The rest of what works is for a much simpler reason: by replicating so much of the mentality behind the great silent comedies, The Artist ends up replicating their effectiveness: matters of heresy aside, it's got a bit of the same tone of a Charles Chaplin picture, though Valentin is hardly as lovable as the Little Tramp. The girl, however, would have made a perfect Chaplin heroine, despite Bejo's too-modern look (the single big stylistic flaw in the movie): I might also add that it is terribly dismaying that Dujardin, though he is outstanding, is sucking up all the acclaim for the acting: Bejo is every bit his equal, and with a less overtly showy role.

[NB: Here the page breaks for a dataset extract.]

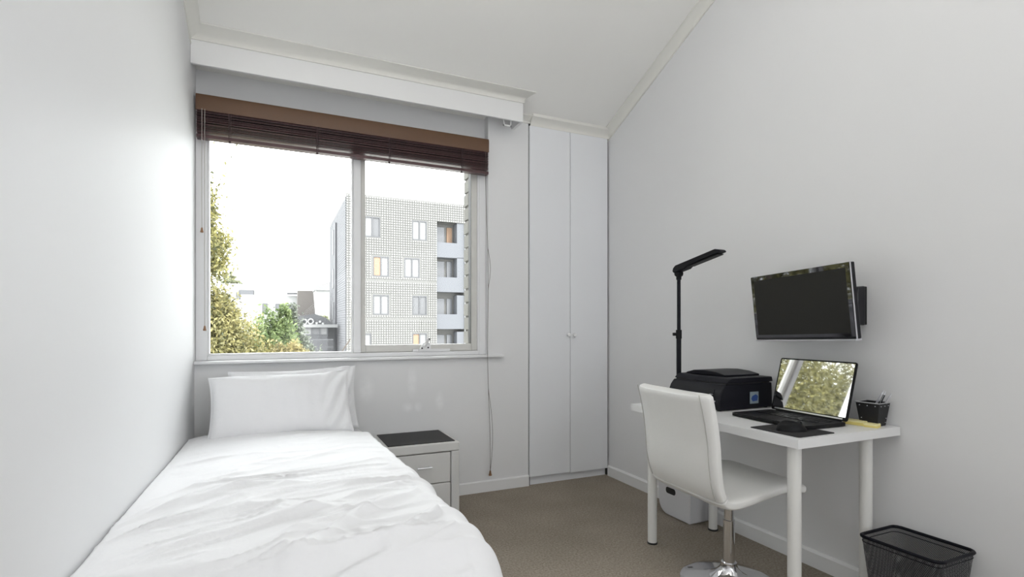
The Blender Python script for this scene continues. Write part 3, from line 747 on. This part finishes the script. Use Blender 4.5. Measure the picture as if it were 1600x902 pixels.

Hell, The Artist even duplicates the common sin of Chaplin pictures, though "sin" is an awfully strong word in either context: as the movie goes on, particularly after its best scene (an absolutely magnificent nightmare Valentin has about being out of place in a world of sound), things get a lot less hilarious and a lot less creative and a lot more... sentimental, I want to say, but that's pushing it. It's in the right neighborhood, though, and while the characters and performances are enough to keep us engaged in the film's shift to a lower key, the best parts of the movie are all in the beginning, when Hazanavicius and Dujardin are really just showing off: the actor nails any number of vaudeville tricks that you would have assumed were long-dead, and there's a stupidly cute dog who is used to uncannily great effect, there are a lot of fun little cameos (and even not-so-cameos: John Goodman's boisterous supporting turn as a long-suffering director is also far better than the complete lack of buzz surrounding him would have you believe), and great in-jokes, and it's all in all the most unbridled fun I've had in a movie in 2011. The fun deflates a little; the jokes grow thinner on the ground; but even at its relative worst, The Artist is a sweet little trifle, very much the equal in romanticism and charm to the movies it's emulating, and it's playful to a nearly impossible degree.